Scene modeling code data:

::::::

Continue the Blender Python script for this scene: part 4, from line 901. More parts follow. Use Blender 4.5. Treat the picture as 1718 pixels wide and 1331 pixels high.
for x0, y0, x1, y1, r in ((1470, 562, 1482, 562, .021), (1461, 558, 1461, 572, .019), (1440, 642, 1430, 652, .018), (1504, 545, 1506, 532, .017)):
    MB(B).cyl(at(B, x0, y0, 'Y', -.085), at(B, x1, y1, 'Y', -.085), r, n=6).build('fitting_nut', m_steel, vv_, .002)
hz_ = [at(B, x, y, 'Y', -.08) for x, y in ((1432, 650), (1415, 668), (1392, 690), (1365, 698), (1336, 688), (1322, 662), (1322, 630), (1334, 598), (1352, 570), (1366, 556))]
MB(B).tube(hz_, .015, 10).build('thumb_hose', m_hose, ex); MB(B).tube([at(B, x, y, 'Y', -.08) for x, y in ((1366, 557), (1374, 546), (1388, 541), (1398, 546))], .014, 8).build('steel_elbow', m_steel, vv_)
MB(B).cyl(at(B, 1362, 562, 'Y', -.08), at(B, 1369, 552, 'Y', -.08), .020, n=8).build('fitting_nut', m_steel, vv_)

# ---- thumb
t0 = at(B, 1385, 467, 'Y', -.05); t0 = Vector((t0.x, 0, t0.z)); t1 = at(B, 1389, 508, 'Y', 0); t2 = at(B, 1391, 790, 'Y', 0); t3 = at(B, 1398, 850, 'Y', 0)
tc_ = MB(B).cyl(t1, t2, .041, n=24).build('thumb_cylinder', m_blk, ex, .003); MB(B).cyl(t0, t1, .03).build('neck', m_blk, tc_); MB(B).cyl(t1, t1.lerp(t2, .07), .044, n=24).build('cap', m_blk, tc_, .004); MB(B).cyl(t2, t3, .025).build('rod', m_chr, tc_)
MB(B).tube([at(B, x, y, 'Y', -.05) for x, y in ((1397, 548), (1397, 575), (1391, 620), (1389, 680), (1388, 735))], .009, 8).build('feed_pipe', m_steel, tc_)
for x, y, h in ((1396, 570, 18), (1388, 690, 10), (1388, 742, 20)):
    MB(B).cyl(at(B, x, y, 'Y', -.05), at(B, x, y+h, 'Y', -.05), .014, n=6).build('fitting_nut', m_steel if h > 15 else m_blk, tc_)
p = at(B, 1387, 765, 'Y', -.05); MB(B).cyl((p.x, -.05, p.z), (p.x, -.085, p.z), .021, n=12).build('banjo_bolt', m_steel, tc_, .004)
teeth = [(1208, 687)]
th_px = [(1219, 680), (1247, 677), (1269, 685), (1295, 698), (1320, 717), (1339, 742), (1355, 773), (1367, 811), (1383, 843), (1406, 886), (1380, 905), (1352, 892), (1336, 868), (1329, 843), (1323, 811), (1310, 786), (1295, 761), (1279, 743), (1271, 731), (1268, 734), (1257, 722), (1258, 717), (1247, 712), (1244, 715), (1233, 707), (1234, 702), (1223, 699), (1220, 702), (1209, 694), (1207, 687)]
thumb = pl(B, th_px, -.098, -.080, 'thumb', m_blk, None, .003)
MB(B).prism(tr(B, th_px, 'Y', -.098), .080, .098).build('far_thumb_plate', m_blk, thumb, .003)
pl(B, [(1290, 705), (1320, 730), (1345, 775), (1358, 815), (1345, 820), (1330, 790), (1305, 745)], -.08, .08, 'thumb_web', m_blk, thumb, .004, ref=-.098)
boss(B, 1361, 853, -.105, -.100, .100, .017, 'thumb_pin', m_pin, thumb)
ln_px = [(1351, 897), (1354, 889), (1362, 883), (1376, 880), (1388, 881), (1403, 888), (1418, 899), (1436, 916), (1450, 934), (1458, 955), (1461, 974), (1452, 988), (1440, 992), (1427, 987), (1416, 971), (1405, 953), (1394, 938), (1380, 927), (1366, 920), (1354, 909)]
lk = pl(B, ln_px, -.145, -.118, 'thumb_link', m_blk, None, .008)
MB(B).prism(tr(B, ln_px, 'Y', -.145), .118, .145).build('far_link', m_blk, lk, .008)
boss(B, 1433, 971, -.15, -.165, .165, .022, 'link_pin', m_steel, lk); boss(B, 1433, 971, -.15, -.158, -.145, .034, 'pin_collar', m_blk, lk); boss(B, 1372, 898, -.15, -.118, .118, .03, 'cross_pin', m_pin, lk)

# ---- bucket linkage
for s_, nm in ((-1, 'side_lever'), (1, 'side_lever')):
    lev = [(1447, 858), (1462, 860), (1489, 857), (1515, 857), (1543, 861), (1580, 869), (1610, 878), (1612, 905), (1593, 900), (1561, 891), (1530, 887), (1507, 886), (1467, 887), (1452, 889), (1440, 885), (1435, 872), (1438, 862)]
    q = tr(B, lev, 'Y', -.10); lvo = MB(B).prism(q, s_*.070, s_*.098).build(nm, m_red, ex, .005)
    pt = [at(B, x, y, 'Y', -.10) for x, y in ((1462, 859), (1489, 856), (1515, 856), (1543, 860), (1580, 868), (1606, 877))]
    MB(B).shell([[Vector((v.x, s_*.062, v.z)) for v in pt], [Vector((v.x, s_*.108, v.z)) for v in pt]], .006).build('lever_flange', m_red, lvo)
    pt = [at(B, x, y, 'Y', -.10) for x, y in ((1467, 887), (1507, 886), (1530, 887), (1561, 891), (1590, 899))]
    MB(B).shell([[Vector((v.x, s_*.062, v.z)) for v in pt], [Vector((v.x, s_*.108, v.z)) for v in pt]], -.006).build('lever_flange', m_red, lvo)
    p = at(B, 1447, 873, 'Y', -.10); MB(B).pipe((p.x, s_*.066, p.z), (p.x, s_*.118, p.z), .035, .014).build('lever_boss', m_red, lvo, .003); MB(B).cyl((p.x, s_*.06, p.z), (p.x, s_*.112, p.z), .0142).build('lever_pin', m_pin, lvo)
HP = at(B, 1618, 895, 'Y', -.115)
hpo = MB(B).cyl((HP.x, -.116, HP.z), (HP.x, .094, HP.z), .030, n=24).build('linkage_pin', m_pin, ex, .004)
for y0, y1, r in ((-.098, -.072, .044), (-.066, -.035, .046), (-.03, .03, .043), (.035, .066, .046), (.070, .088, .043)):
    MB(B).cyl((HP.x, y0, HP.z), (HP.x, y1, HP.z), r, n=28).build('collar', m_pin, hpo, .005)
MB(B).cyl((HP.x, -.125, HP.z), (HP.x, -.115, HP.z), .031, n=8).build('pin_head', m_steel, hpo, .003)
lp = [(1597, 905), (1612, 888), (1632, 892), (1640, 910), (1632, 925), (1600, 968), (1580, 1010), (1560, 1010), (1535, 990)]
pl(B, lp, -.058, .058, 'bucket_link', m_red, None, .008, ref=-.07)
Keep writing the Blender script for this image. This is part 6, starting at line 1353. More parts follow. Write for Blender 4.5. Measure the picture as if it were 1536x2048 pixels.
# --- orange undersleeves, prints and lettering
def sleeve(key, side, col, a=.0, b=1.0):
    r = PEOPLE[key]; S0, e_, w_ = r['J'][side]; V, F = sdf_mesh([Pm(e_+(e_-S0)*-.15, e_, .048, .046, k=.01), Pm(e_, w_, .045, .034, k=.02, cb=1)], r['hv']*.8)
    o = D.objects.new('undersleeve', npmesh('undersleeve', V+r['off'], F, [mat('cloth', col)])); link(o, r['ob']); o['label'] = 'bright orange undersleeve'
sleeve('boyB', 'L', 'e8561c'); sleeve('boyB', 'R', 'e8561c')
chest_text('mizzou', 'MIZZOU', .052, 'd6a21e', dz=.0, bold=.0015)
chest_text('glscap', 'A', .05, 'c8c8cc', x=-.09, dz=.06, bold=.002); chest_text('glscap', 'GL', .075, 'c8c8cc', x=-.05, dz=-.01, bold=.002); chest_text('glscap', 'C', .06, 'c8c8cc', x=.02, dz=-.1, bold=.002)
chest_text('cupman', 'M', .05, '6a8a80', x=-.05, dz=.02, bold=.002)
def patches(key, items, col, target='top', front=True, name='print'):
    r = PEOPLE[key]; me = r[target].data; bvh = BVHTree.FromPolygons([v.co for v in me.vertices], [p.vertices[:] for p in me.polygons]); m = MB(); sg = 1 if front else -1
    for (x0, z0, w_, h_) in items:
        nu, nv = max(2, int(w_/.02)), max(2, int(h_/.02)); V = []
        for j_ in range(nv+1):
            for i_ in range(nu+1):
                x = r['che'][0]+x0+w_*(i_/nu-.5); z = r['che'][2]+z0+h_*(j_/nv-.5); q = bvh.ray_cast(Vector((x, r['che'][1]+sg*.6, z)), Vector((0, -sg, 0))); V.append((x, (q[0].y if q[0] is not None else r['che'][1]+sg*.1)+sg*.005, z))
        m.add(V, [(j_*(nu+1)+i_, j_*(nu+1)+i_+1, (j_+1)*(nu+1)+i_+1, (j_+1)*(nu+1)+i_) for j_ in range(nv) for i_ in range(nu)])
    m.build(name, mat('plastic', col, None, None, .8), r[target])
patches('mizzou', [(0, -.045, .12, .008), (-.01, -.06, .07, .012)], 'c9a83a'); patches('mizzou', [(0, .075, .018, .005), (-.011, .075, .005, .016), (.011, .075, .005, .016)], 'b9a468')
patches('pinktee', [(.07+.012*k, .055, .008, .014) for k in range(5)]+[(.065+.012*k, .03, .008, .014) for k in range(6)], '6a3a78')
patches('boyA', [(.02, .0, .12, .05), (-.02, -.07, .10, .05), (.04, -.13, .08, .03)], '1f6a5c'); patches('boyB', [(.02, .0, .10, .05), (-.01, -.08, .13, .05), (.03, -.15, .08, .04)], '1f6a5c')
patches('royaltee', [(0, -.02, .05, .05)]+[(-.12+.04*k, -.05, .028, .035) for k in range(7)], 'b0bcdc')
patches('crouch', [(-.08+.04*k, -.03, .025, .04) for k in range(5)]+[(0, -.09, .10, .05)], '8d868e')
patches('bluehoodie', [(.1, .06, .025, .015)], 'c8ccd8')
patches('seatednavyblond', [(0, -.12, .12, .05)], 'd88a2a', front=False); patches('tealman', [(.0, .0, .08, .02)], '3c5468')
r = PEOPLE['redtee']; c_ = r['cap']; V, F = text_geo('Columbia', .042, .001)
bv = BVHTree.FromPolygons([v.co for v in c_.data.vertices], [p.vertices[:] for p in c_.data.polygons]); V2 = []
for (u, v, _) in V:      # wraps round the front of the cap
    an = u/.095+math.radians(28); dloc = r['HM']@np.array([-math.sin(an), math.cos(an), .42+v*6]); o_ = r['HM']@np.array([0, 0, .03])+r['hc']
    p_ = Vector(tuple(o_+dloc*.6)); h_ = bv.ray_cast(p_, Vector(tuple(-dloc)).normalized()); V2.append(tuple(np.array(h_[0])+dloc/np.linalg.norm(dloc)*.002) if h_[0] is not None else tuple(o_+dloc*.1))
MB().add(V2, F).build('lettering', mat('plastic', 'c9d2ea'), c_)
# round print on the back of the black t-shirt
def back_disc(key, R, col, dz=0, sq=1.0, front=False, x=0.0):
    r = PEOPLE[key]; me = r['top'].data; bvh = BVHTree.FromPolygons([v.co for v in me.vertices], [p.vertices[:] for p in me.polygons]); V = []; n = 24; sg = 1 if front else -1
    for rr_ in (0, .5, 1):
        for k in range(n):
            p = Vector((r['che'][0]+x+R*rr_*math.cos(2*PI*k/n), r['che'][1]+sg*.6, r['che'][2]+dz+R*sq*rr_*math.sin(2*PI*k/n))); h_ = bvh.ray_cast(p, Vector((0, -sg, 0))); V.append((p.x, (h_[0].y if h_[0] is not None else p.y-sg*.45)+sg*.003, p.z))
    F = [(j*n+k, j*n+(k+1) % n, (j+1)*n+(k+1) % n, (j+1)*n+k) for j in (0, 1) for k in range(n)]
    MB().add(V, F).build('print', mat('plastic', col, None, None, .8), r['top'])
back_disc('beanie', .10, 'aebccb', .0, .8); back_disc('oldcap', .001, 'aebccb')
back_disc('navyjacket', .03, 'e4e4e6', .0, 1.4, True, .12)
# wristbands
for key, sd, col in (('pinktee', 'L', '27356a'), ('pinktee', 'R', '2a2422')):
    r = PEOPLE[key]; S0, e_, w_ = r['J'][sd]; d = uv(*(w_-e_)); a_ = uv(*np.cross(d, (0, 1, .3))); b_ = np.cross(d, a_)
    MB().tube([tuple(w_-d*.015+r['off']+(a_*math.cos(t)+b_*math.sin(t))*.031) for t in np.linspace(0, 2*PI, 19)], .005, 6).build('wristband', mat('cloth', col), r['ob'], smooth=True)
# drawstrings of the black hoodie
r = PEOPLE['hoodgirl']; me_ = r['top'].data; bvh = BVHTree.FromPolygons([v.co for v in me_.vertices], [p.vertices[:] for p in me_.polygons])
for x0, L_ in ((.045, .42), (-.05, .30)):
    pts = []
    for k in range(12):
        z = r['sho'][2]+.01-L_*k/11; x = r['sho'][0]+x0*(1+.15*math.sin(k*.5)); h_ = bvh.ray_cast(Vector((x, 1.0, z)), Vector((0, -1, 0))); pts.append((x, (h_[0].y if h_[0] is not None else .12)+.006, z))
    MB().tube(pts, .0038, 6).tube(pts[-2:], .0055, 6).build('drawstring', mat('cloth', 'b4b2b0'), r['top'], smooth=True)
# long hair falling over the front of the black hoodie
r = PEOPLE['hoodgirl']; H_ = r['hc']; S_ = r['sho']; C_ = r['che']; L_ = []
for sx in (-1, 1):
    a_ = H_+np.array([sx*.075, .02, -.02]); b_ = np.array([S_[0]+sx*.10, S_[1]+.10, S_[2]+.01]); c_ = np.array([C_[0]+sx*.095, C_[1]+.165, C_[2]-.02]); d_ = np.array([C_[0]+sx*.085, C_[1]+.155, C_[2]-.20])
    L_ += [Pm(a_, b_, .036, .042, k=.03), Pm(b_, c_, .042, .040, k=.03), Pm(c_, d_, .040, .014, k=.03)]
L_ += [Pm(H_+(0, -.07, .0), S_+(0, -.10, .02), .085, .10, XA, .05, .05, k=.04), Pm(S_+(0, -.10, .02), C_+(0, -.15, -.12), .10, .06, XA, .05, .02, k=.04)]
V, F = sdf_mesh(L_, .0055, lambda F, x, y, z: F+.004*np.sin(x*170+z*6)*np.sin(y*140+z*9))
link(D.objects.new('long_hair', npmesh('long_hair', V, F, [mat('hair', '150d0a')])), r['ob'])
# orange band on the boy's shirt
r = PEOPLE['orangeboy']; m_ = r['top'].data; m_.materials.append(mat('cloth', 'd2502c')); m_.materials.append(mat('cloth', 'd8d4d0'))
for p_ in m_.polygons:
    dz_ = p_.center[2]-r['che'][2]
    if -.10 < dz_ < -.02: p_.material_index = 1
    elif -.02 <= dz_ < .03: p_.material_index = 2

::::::

● **OBJECTIVE**:
Return nothing but the lines from the start of the listing above through the line containing "n=8).build('fitting_nut', m_steel, vv_)", exactly as given.

● **TASK SOLUTION**:
Continue the Blender Python script for this scene: part 4, from line 901. More parts follow. Use Blender 4.5. Treat the picture as 1718 pixels wide and 1331 pixels high.
for x0, y0, x1, y1, r in ((1470, 562, 1482, 562, .021), (1461, 558, 1461, 572, .019), (1440, 642, 1430, 652, .018), (1504, 545, 1506, 532, .017)):
    MB(B).cyl(at(B, x0, y0, 'Y', -.085), at(B, x1, y1, 'Y', -.085), r, n=6).build('fitting_nut', m_steel, vv_, .002)
hz_ = [at(B, x, y, 'Y', -.08) for x, y in ((1432, 650), (1415, 668), (1392, 690), (1365, 698), (1336, 688), (1322, 662), (1322, 630), (1334, 598), (1352, 570), (1366, 556))]
MB(B).tube(hz_, .015, 10).build('thumb_hose', m_hose, ex); MB(B).tube([at(B, x, y, 'Y', -.08) for x, y in ((1366, 557), (1374, 546), (1388, 541), (1398, 546))], .014, 8).build('steel_elbow', m_steel, vv_)
MB(B).cyl(at(B, 1362, 562, 'Y', -.08), at(B, 1369, 552, 'Y', -.08), .020, n=8).build('fitting_nut', m_steel, vv_)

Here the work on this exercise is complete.